There is a hard lesson here for the Wildcats, and it's one that they had better learn before they start play in the NCAA Tournament on Thursday. On paper, UK is a good outside shooting team. They made 38 percent of their three-point attempts in the regular season, and 41.3 percent of their three-point shots in SEC play. But the main reason they shoot so well from three-point range is that other teams are so worried about their inside game that guys like Lamb and Miller are given wide open shots. Also, they tend to shoot very well in Rupp. Outside of Lamb, they don't really have a dependable outside threat on a neutral court against an athletic team. In three games this weekend in New Orleans this weekend, they went 12-53 from three-point range, for only 22.6 percent. (On the radio, they said the UK players didn't like the Wilson balls, which are different from the balls used at Rupp. But of course, they use Wilson balls in the NCAA's). Since Calipari came to UK, we've lost three tournament games. Here is our three-point shooting in those games:

03/27/2010 (W. Virginia): 4-32
04/02/2011 (UConn): 9-27
03/11/2012 (Vandy): 6-28

In each of those games, UK turned into a jump shooting team. Against West Virginia, I think they panicked somewhat. Against Vandy, they were tired. Against UConn, they had no choice -- UConn's interior defense was too good. But whatever the reason, it is bad news for Kentucky to shoot more than 20 three-pointers in a game. If it happens again, the Cats will be in trouble.

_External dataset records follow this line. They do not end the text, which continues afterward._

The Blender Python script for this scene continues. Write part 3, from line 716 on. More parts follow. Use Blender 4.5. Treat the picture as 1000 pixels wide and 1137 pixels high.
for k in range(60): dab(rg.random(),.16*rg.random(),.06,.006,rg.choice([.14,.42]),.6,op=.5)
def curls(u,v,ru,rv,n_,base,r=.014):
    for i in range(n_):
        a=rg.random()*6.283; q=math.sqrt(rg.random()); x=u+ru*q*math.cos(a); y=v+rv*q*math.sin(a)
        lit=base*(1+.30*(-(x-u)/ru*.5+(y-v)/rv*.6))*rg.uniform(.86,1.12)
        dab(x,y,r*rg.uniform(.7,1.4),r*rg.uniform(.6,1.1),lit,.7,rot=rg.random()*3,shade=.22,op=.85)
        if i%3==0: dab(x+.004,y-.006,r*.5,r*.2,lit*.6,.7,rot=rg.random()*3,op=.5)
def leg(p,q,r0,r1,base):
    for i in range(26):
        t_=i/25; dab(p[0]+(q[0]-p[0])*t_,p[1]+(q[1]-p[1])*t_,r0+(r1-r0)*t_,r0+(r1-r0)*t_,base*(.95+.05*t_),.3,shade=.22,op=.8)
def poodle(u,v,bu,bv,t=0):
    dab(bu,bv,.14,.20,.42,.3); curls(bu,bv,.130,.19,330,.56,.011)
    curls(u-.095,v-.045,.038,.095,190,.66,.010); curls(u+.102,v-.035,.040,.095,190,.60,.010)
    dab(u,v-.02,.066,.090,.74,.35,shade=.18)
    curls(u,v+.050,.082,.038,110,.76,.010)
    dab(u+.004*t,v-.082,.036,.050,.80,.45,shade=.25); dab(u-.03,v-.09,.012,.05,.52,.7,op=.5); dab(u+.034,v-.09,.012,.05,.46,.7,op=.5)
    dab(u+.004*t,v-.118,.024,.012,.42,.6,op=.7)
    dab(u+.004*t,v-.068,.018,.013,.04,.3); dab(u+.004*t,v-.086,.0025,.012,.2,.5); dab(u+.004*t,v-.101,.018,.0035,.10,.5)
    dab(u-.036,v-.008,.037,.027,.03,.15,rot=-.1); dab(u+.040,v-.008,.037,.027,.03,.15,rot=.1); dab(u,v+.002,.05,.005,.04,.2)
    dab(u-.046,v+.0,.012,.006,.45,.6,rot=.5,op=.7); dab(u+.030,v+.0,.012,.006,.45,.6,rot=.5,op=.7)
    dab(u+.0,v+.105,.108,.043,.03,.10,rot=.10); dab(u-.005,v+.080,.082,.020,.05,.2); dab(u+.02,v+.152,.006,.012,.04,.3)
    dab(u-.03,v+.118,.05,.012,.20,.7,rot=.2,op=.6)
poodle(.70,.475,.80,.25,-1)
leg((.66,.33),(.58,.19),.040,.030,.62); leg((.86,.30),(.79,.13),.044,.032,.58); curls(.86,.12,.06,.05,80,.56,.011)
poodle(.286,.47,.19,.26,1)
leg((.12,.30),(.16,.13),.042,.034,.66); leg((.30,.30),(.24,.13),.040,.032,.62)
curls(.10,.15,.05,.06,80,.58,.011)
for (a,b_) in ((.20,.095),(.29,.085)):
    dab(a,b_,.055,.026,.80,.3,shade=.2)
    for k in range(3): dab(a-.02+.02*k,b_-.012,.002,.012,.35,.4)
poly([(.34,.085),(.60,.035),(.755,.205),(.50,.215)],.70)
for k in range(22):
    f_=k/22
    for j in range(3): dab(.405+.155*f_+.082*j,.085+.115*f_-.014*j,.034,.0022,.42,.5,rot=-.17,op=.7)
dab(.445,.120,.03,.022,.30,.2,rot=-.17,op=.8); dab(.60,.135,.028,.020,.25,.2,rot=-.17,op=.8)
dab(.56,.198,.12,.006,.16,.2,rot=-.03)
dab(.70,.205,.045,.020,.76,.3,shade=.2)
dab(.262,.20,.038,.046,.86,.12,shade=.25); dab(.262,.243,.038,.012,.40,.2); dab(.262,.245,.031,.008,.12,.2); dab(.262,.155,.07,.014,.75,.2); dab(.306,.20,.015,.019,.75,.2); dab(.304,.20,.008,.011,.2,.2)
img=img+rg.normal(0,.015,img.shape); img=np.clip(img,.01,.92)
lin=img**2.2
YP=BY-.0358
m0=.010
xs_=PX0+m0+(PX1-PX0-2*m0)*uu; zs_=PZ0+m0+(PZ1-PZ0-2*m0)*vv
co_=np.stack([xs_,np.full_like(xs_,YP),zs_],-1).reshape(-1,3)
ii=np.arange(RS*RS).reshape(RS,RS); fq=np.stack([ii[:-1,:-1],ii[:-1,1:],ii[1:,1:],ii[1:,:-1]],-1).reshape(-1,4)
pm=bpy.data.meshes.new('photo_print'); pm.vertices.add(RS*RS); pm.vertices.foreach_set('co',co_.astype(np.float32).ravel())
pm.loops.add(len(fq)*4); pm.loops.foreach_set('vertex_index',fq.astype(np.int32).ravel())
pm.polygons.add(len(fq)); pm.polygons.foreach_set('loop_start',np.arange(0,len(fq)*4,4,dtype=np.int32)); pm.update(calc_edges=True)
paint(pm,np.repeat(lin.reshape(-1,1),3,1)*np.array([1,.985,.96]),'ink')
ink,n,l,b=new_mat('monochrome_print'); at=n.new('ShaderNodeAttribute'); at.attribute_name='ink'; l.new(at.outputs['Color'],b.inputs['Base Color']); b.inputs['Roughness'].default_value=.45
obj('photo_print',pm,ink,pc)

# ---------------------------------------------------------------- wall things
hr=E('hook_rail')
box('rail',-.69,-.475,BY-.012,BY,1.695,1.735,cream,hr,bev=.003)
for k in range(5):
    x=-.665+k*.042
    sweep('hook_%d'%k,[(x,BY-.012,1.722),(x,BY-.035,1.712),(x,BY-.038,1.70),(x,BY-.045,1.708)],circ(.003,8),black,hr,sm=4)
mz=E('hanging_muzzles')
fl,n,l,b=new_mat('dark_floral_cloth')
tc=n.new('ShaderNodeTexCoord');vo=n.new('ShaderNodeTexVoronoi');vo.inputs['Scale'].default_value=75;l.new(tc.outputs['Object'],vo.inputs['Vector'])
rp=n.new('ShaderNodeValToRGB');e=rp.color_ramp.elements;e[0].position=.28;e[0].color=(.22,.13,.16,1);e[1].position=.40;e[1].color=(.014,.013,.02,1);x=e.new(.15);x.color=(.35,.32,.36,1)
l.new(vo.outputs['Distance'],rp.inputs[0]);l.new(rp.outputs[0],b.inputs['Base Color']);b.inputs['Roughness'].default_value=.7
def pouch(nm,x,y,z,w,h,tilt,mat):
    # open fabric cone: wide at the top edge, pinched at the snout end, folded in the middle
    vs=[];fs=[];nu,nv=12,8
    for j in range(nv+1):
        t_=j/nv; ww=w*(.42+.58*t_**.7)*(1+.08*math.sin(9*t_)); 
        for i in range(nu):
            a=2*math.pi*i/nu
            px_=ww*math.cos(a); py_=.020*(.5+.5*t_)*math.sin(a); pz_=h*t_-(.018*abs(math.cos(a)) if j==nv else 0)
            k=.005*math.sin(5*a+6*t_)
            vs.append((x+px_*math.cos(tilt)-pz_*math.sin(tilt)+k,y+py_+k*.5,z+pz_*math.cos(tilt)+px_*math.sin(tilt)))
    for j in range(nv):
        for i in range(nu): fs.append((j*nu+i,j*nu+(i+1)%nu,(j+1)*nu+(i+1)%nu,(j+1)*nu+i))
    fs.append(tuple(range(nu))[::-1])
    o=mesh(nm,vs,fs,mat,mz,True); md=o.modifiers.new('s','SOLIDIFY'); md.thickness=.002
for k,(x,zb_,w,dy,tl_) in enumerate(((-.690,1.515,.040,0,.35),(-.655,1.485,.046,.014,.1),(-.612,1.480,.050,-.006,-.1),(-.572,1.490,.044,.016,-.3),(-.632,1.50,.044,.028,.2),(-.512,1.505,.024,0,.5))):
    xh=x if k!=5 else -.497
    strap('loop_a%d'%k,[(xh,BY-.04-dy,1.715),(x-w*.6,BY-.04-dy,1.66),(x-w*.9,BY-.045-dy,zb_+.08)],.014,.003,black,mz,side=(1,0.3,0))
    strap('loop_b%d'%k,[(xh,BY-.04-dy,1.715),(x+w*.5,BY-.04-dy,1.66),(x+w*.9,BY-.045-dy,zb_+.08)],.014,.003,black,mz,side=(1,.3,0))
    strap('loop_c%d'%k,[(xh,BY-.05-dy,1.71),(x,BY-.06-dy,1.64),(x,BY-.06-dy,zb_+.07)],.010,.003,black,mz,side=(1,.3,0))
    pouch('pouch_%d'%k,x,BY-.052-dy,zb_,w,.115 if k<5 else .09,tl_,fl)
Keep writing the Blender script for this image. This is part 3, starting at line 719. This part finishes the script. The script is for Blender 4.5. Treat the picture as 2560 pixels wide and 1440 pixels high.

I still think this team has better shooters than the 2010 team, and they may have one or two good shooting nights in the NCAA's. But they can't count on that. This is a very good basketball team -- probably the best team we've had since 1996 -- but they will not have an easy trip to the championship. If they want to be national champions, they have to do in the hard way -- by attacking the goal over and over and over, by battling for every rebound, and by playing ferocious defense on every possession. In other words, they will have to fight like Wildcats.